Was mir dann immer in aktuen Stresssituationen hilft, ist, auf die Toilette zu gehen und dort „runterzukommen“ indem ich Achtsamkeit übe und bewusst in den Bauch ein- und ausatme.
Liebe Grüße
Daniela
Hallo liebe Daniela!
Schön, dass ich noch etwas hinzufügen konnte. Sich bewusst einen Ort zum „Herunterkommen“ zu suchen, hilft tatsächlich. Und sei es die Toilette oder der Notausgang. Da kann ich nur zustimmen 🙂
Ich wünsche Dir weiterhin viel Erfolg beim Entspannen!
LG
Janett
Liebe Janett,
danke für den – wieder – hilfreichen Artikel. Ich lese deinen Blog heute zum ersten Mal.
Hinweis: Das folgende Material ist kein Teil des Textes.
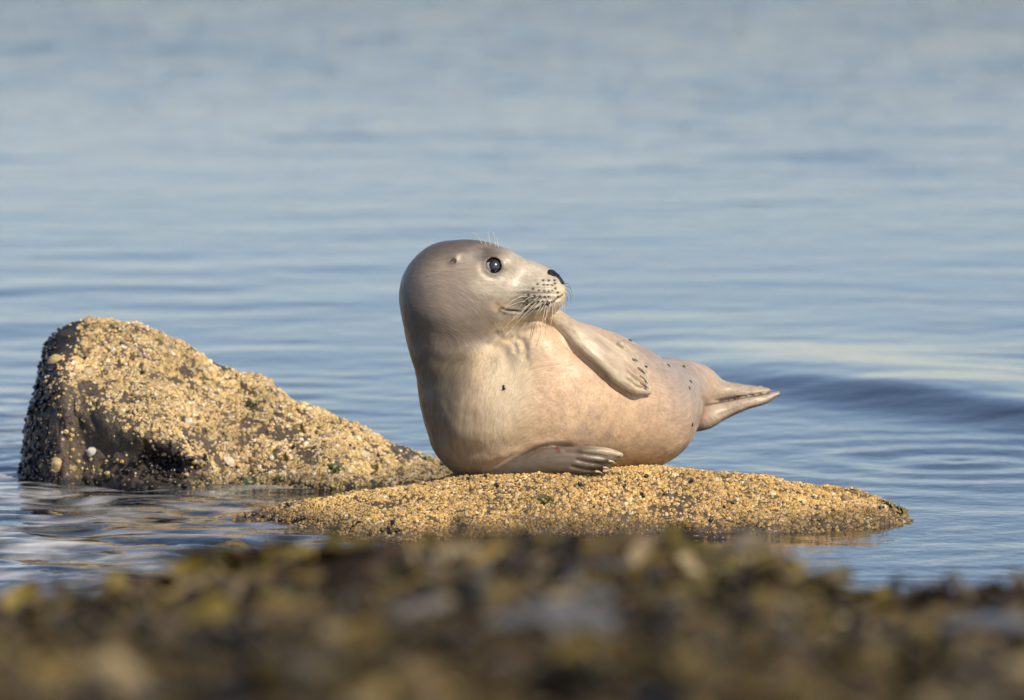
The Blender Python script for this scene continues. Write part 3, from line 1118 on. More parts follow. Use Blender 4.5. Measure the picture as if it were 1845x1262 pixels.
def surface_nets(fn, lo, hi, h):
    B = 8
    nb = np.ceil((np.array(hi) - lo) / (h * B)).astype(int)
    bi = np.stack(np.meshgrid(*[np.arange(k) for k in nb], indexing='ij'), -1).reshape(-1, 3)
    bc = np.array(lo) + (bi + 0.5 - 0.5 / B) * h * B
    dc = np.concatenate([fn(bc[i:i + 20000, None, :], bc[i:i + 20000], 0.0)[:, 0] for i in range(0, len(bc), 20000)])
    G = np.repeat(np.repeat(np.repeat(np.where(dc > 0, 1, -1).reshape(nb).astype(np.float32), B, 0), B, 1), B, 2)
    act = np.nonzero(np.abs(dc) < h * B * 1.5)[0]
    off = np.stack(np.meshgrid(*[np.arange(B)] * 3, indexing='ij'), -1).reshape(-1, 3)
    for s in range(0, len(act), 1500):
        ids = act[s:s + 1500]
        g = bi[ids][:, None, :] * B + off[None]
        val = fn(np.array(lo) + g * h, bc[ids], h * B * 0.87)
        G[g[..., 0], g[..., 1], g[..., 2]] = val
    S = G < 0
    cnt = np.zeros(tuple(np.array(S.shape) - 1), dtype=np.uint8)
    for dx in (0, 1):
        for dy in (0, 1):
            for dz in (0, 1):
                cnt += S[dx:S.shape[0] - 1 + dx, dy:S.shape[1] - 1 + dy, dz:S.shape[2] - 1 + dz]
    cell = np.argwhere((cnt > 0) & (cnt < 8))
    idx = np.full(cnt.shape, -1, dtype=np.int32)
    idx[tuple(cell.T)] = np.arange(len(cell))
    acc = np.zeros((len(cell), 3))
    num = np.zeros(len(cell))
    corners = [np.array([i >> 2 & 1, i >> 1 & 1, i & 1]) for i in range(8)]
    cv = [G[tuple((cell + c).T)] for c in corners]
    for i in range(8):
        for ax in range(3):
            j = i | (4 >> ax)
            if j == i:
                continue
            a, b = cv[i], cv[j]
            m = (a < 0) != (b < 0)
            t = np.where(m, a / np.where(m, a - b, 1), 0)
            p = corners[i][None, :] + t[:, None] * (corners[j] - corners[i])[None, :]
            acc += p * m[:, None]
            num += m
    V = np.array(lo) + (cell + acc / num[:, None]) * h
    F = []
    for ax in range(3):
        sl0, sl1 = [slice(None)] * 3, [slice(None)] * 3
        sl0[ax], sl1[ax] = slice(0, -1), slice(1, None)
        s0, s1 = S[tuple(sl0)], S[tuple(sl1)]
        e = np.argwhere(s0 != s1)
        o1, o2 = (ax + 1) % 3, (ax + 2) % 3
        e = e[(e[:, o1] > 0) & (e[:, o2] > 0)]
        e = e[(e[:, o1] < cnt.shape[o1]) & (e[:, o2] < cnt.shape[o2])]
        q = []
        for (p1, p2) in ((0, 0), (-1, 0), (-1, -1), (0, -1)):
            c = e.copy()
            c[:, o1] += p1
            c[:, o2] += p2
            q.append(idx[tuple(c.T)])
        q = np.stack(q, -1)
        inside_first = s0[tuple(e.T)]
        q[~inside_first] = q[~inside_first][:, ::-1]
        F.append(q)
    return V, np.concatenate(F)


def seg_dist(u, v, poly):
    """distance in photo pixels from (u, v) to a polyline"""
    d = np.full(u.shape, 1e9)
    tt = np.zeros(u.shape)
    n = len(poly) - 1
    for k in range(n):
        ax, ay = poly[k]
        bx, by = poly[k + 1]
        L = (bx - ax) ** 2 + (by - ay) ** 2
        t = np.clip(((u - ax) * (bx - ax) + (v - ay) * (by - ay)) / L, 0, 1)
        dd = np.hypot(u - ax - t * (bx - ax), v - ay - t * (by - ay))
        m = dd < d
        d = np.where(m, dd, d)
        tt = np.where(m, (k + t) / n, tt)
    return d, tt


ZX = lambda x, y: (690 + x / 4.853, 400 + y / 4.853)
DOTS = [ZX(*q) for q in ((1400, 510), (1450, 512), (1500, 510), (1350, 543), (1405, 550), (1440, 548), (1480, 552), (1505, 537), (1310, 585), (1362, 600),
                         (1408, 605), (1448, 607), (1482, 600), (1510, 583), (1270, 640), (1322, 648), (1370, 652), (1412, 655), (1448, 652), (1240, 685),
                         (1258, 690), (1310, 693), (1355, 697), (1395, 698), (1432, 697), (1220, 715), (1260, 730), (1300, 722), (1400, 728), (1440, 735), (1530, 620), (1530, 655))]
MOUTH = [(902, 555), (915, 560), (938, 562), (962, 559), (985, 551), (1003, 541), (1014, 531)]


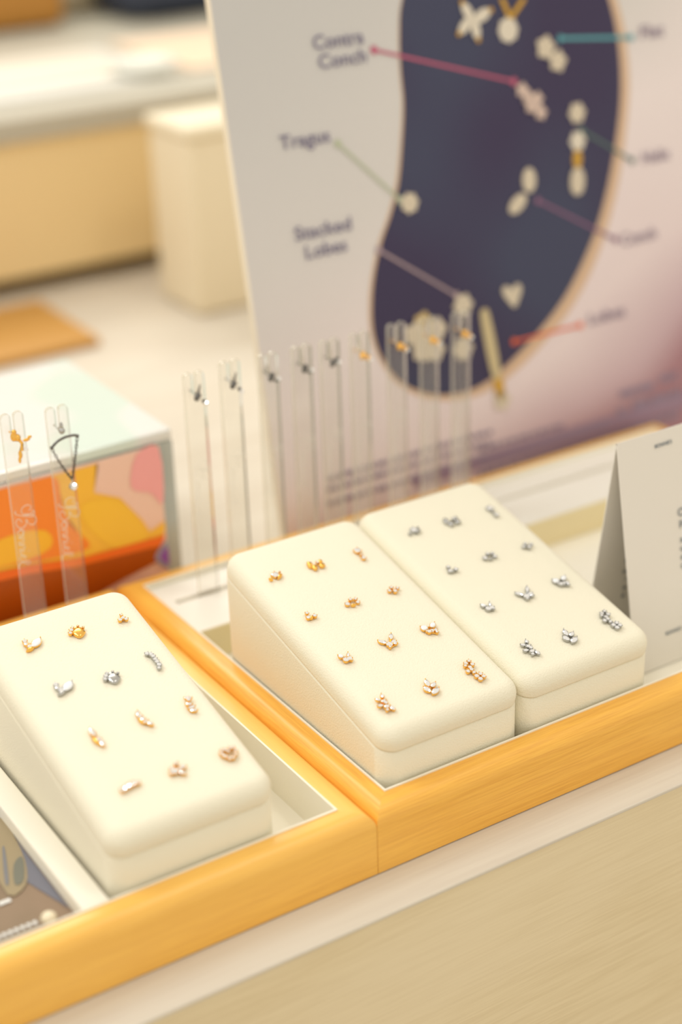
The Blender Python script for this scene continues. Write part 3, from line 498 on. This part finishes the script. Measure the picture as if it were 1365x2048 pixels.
pflower('printed_jewel',G['flat1'][0],6.0,5,pearl,.14); pflower('printed_jewel',G['flat2'][0],5.6,5,pearl,.14,.0011)
for i,q in enumerate(G['cc']): pflower('printed_jewel',q,3.8,5,inkmat('rose_pearl_print',(.64,.50,.44)) if i==0 else bpy.data.materials['rose_pearl_print'],.15,.0010+.0001*i)
pflower('printed_jewel',G['hx1'][0],5.6,6,pearl,.1); pflower('printed_jewel',G['hx2'][0],5.4,6,pearl2,.1)
pell('printed_jewel',G['hxg'][0],G['hxg'][1],6.5,goldp,.0009); pell('printed_jewel',G['hx3'][0],G['hx3'][1],10.5,pearl,.0012,.8)
pell('printed_jewel',G['co1'][0],G['co1'][1],9.5); pell('printed_jewel',G['co2'][0],G['co2'][1],8.5,pearl,.0011); pflower('printed_jewel',G['tr'][0],5.4,7,pearl,.1)
hc=G['heart'][0]; flat('printed_jewel',[(hc[0]+7*x,hc[1]+7*y) for x,y in ((-1,.5),(-.75,.95),(-.3,.85),(0,.55),(.35,.9),(.8,.85),(.95,.35),(.6,-.35),(.1,-.95),(-.5,-.35))],pearl,.0010,3)
fl=G['fl']
for i,q in enumerate(fl): pflower('printed_jewel',q,6.2 if i else 5.8,5,pearl if i else inkmat('amber_pearl_print',(.58,.44,.22)),.12,.0010+.0001*i)
pflower('printed_jewel',G['ro'][0],6.2,6,pearl,.12); pflower('printed_jewel',G['ro'][1],6.4,6,pearl,.12)
pell('printed_jewel',(G['bar'][0][0]-1,G['bar'][0][1]+4),(G['bar'][1][0],G['bar'][1][1]-4),7.5,inkmat('champagne_print',(.60,.50,.30)),.0011,.35); pell('printed_jewel',G['bar'][1],G['barend'][0],7,goldp,.0010); pflower('printed_jewel',(G['barend'][0][0],G['barend'][0][1]),5.5,5,pearl,.12)
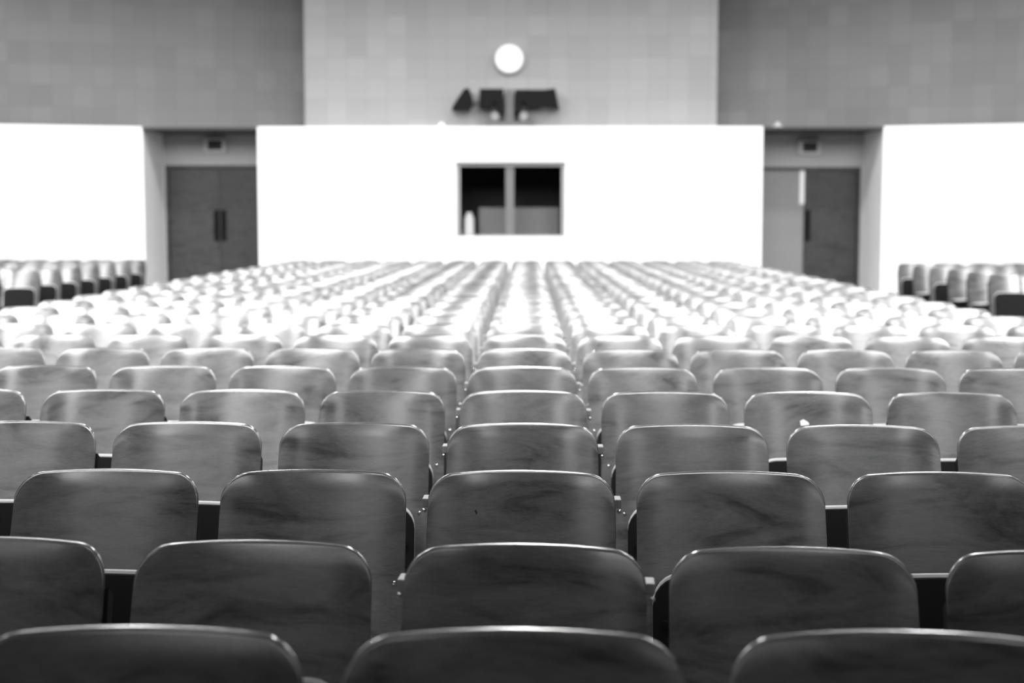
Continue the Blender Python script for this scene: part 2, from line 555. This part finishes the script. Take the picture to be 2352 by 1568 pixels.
def make_seat(parent, up):
    pl = seat_up if up else seat_down
    bm = shell(.192, .062, .004, .40, .011, .010, pl, nx=8, nc=6, nz=6, bev=.003)
    s = link('seat', bm, M['seat_edge'], parent, smooth=50)
    bm = shell(.1925, .0615, .004, .385, .012, .010, lambda x, q, t, by: pl(x, q + .007, t - .0125, by), nx=8, nc=6, nz=4, bev=.003)
    p = link('seat_pan', bm, M['iron'], s, smooth=50)
    return s, p
def make_bolt(parent, x, z):
    bm = bmesh.new()
    cyl(bm, (x, -.185 - (SEAT_TOP - z) * .16, z), (x, -.165 - (SEAT_TOP - z) * .16, z), .009, 14)
    return link('bolt', bm, M['iron'], parent, smooth=40)
def make_leg(parent, sx):
    bm = bmesh.new()
    x = sx * .192
    pr = [(-.30, 0), (.10, 0), (.10, .02), (-.02, .05), (-.025, .36), (.045, .70), (.020, .72), (-.045, .44), (-.16, .42), (-.16, .36), (-.09, .34), (-.09, .05), (-.30, .02)]
    a = [bm.verts.new((x - .011, y + .01, z)) for y, z in pr]
    b = [bm.verts.new((x + .011, y + .01, z)) for y, z in pr]
    bm.faces.new(a); bm.faces.new(b[::-1])
    for i in range(len(pr)):
        j = (i + 1) % len(pr)
        bm.faces.new((a[i], a[j], b[j], b[i]))
    return link('leg', bm, M['iron'], parent)
def make_bracket(parent, sx):
    bm = bmesh.new()
    x0, x1 = sorted((sx * .19, sx * .2255))
    mt = Matrix.Rotation(-REC, 4, 'X')
    box(bm, x0, x1, .004, .022, .42, .735)
    o = link('bracket', bm, M['iron'], parent)
    bm = bmesh.new()
    x0, x1 = sorted((sx * .19, sx * .241))
    box(bm, x0, x1, -.02, .03, .735, .757, .003)
    link('bracket_cap', bm, M['bracket'], o)
    bm = bmesh.new()
    bmesh.ops.create_uvsphere(bm, u_segments=12, v_segments=8, radius=.006, matrix=Matrix.Translation((sx * .236, -.022, .728)))
    link('rivet', bm, M['steel'], o, smooth=80)
    return o

def prototype(up, rivets, bracket):
    root = empty('auditorium_chair', (0, 0, -50))
    b = make_backrest(root)
    if rivets:
        make_rivet(b, -.198); make_rivet(b, .198)
    s, p = make_seat(root, up)
    if up and rivets:
        make_bolt(s, -.165, .50); make_bolt(s, .165, .50)
    make_leg(root, -1); make_leg(root, 1)
    if bracket:
        make_bracket(root, -1); make_bracket(root, 1)
    return root

def copy_tree(o, parent=None):
    c = o.copy()
    C.objects.link(c)
    if parent is not None:
        c.parent = parent
    for ch in o.children:
        copy_tree(ch, c)
    return c

protos = {}
def chair(loc, rz, up, near, bracket):
    key = (up, near, bracket)
    if key not in protos:
        protos[key] = prototype(*key)
        o = protos[key]
        used = o
    else:
        o = copy_tree(protos[key])
    o.location = loc
    o.rotation_euler = (0, 0, rz)
    return o

ORD = ['first', 'second', 'third', 'fourth', 'fifth', 'sixth', 'seventh', 'eighth', 'ninth', 'tenth', 'eleventh', 'twelfth', 'thirteenth', 'fourteenth', 'fifteenth',
       'sixteenth', 'seventeenth', 'eighteenth', 'nineteenth', 'twentieth', 'twenty-first', 'twenty-second', 'twenty-third', 'twenty-fourth', 'twenty-fifth', 'twenty-sixth']
NUM = ['', 'one seat', 'two seats', 'three seats', 'four seats', 'five seats', 'six seats', 'seven seats']
# depth of each row and how far it is turned; the seats stand 0.5 m apart
ROW_Y = [1.851, 2.623, 3.412, 4.220, 5.039, 5.876] + [6.700 + .8105 * i for i in range(20)]
ROW_A = [.0106, .045, .0093, .0227, .0213, .0198] + [.020] * 20
ROW_Z = [.062] + [0.0] * 25
SHIFT = {(0, 0): -.004, (1, 0): .011, (1, -1): .004, (5, 0): -.007, (5, 1): -.011}
DOWN = {(2, -1), (4, -2), (7, 1), (9, -3), (11, 4), (12, -6), (14, 2), (15, -5), (10, 5), (17, 6)}
PITCH = .5
CX = -.0136
STUFF_FROM = 22           # rows that show only as a sliver
stuff_spots = []
# raised strip of floor that carries the row closest to the camera
struct('trim_3', [(-4.0, 4.0, 1.35, 2.08, 0, ROW_Z[0])], M['floor'])
def label_for(r, k):
    if (r, k) == (2, -1):
        return 'plywood auditorium chair with lowered seat, third row from front, beside centre column'
    if (r, k) == (4, 2):
        return 'plywood auditorium chair with small white chip on its back, fifth row from front'
    if k == 0:
        return 'plywood auditorium chair in the centre column, %s row from the front' % ORD[r]
    s = 'left' if k < 0 else 'right'
    seat = 'lowered seat ' if (r, k) in DOWN else ''
    return 'plywood auditorium chair, %s row from front, %s %s of centre column' % (ORD[r], NUM[abs(k)], s)
n_ind = 0
for r in range(26):
    half = (1260.0 / 3267) * ROW_Y[r]
    for k in range(-7, 7):
        x = CX + PITCH * k * math.cos(ROW_A[r]) + SHIFT.get((r, k), 0)
        y = ROW_Y[r] - PITCH * k * math.sin(ROW_A[r])
        if abs(x) - .25 > half:
            continue
        rj = random.Random(r * 100 + k)
        rz = -ROW_A[r] + rj.uniform(-.012, .012)
        z = ROW_Z[r]
        if r >= STUFF_FROM:
            stuff_spots.append((x, y, z, rz))
            continue
        o = chair((x, y, z), rz, (r, k) not in DOWN, r <= 7, k == 0 and 1 <= r <= 8)
        tag(o, label_for(r, k), 'chair', 'chairs of the centre block, %s row' % ORD[r])
        n_ind += 1
        if (r, k) == (4, 2):
            br = [c for c in o.children if c.name.startswith('backrest')][0]
            bm = bmesh.new()
            pts = [(-.024, .102), (-.012, .096), (.004, .106), (.008, .114), (-.006, .117), (-.022, .118)]
            a = [bm.verts.new(on_back(px_, ps, .0012)) for px_, ps in pts]
            b2 = [bm.verts.new(on_back(px_, ps, -.001)) for px_, ps in pts]
            bm.faces.new(a); bm.faces.new(b2[::-1])
            for i in range(6):
                bm.faces.new((a[i], a[(i + 1) % 6], b2[(i + 1) % 6], b2[i]))
            cp = link('chip', bm, M['chip'], br)
            cp['label'] = 'small white chip in the varnish'
        if (r, k) == (2, 0):
            br = [c for c in o.children if c.name.startswith('backrest')][0]
            bm = bmesh.new()
            pts = [(-.112, .094), (-.109, .091), (-.105, .099), (-.108, .104)]
            a = [bm.verts.new(on_back(px_, ps, .0010)) for px_, ps in pts]
            b2 = [bm.verts.new(on_back(px_, ps, -.001)) for px_, ps in pts]
            bm.faces.new(a); bm.faces.new(b2[::-1])
            for i in range(4):
                bm.faces.new((a[i], a[(i + 1) % 4], b2[(i + 1) % 4], b2[i]))
            cp = link('nick', bm, M['nick'], br)
            cp['label'] = 'small dark nick in the wood'

# side blocks beyond the aisles
def side_block(sx, x_edge, ys, ncol, word, down):
    global n_ind
    rows = len(ys)
    for i, y in enumerate(ys):                  # i = 0 is the row at the wall
        for c in range(ncol):
            x = sx * (x_edge + .25 + PITCH * c)
            if abs(x) - .3 > y * (1195.0 / 3267) + .3:
                continue
            o = chair((x, y, 0), random.Random(i * 31 + c).uniform(-.01, .01), (i, c) not in down, False, False)
            tag(o, 'plywood auditorium chair, %s side block, %s row from the wall, %s seat from aisle' % (word, ORD[i], ORD[c]), 'chair', 'chairs of the %s side block' % word)
            n_ind += 1
side_block(-1, 6.0, [22.45 - .8105 * i for i in range(7)], 5, 'left', {(3, 1)})
side_block(1, 5.3, [20.6 - .8105 * i for i in range(6)], 6, 'right', {(1, 0), (3, 0), (4, 0)})

# the last rows, of which only a sliver shows, as one mass
bm = bmesh.new()
tmp = prototype(True, False, False)
pieces = []
def collect(o):
    if o.type == 'MESH':
        pieces.append(o.data)
    for ch in o.children:
        collect(ch)
collect(tmp)
mats_ = []
for me in pieces:
    if me.materials[0] not in mats_:
        mats_.append(me.materials[0])
for (x, y, z, rz) in stuff_spots:
    mt = Matrix.Translation((x, y, z)) @ Matrix.Rotation(rz, 4, 'Z')
    for me in pieces:
        n0v, n0f = len(bm.verts), len(bm.faces)
        bm.from_mesh(me)
        bm.verts.ensure_lookup_table(); bm.faces.ensure_lookup_table()
        bmesh.ops.transform(bm, matrix=mt, verts=bm.verts[n0v:])
        mi = mats_.index(me.materials[0])
        for f in bm.faces[n0f:]:
            f.material_index = mi
            f.smooth = True
mass = link('auditorium_chairs', bm, None, mats=mats_, smooth=50)
tag(mass, 'farthest rows of plywood auditorium chairs against the white rear wall', 'chairs', None, 'stuff')
def remove_tree(o):
    for ch in list(o.children):
        remove_tree(ch)
    bpy.data.objects.remove(o)
remove_tree(tmp)
print('individual chairs', n_ind, 'in the mass', len(stuff_spots))
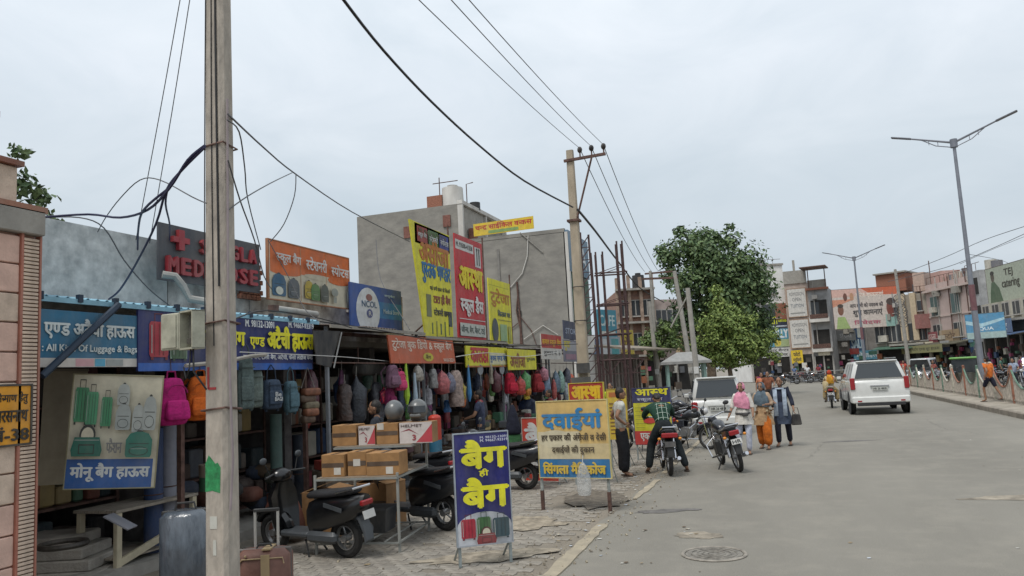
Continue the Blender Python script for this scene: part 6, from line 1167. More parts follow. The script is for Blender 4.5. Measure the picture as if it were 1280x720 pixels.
# ================================================================ VEHICLES
BLK = mat('black_plastic', (.03, .03, .03)); RUB = mat('tyre_rubber', (.025, .024, .023), .85, var=.2, scale=20); CHR = mat('chrome', (.6, .6, .62), .2, metal=1, var=0); ALU = mat('dull_alloy', (.28, .28, .28), .4, metal=.7, var=.1)
def paintm(key, c, **k): return mat('car_' + key, c, .3, var=.04, coat=.6, **k)
TL = mat('tail_lens', (.27, .01, .014), .2, var=0, spec=.6); CLR = mat('clear_lens', (.5, .5, .5), .1, var=0); PLT = P_('#c8c8c4', .5); SEATM = mat('seat_vinyl', (.022, .022, .024), .5, var=.2, scale=10)
def wheel(name, parent, c, Rr, w, spokes=6, disc=True):
    q = MB(); q.torus(c, Rr - w * .5, w * .5, RUB, 'x', 24, 8, 1.0); o = q.build(name, parent)
    q = MB(); q.torus(c, Rr - w * 1.05, w * .14, ALU, 'x', 24, 6, 2.2); q.cyl((c[0] - w * .6, c[1], c[2]), (c[0] + w * .6, c[1], c[2]), .045, ALU, n=10)
    for i in range(spokes): a = 6.2832 * i / spokes; q.tube([(c[0], c[1] + .03 * math.cos(a), c[2] + .03 * math.sin(a)), (c[0], c[1] + (Rr - w * 1.1) * math.cos(a), c[2] + (Rr - w * 1.1) * math.sin(a))], .011, ALU, 4)
    q.build('rim', o); return o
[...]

Ich sage mir sehr oft, dass ich Dinge darf – im Gegensatz zum ständigen Müssen, das mich seit meiner Kindheit begleitet.
Auf den Boden legen kannte ich noch nicht, macht aber total Sinn. Meine Kolleginnen im Büro denken sowieso, dass ich schräg bin. Ich habe im Sommer trotz Jalousien vor dem PC eine Sonnenbrille getragen. Es war zu hell. Wenn ich mich jetzt auf den Biden lege, um mich zu erden, wundert es dort zumindest niemanden.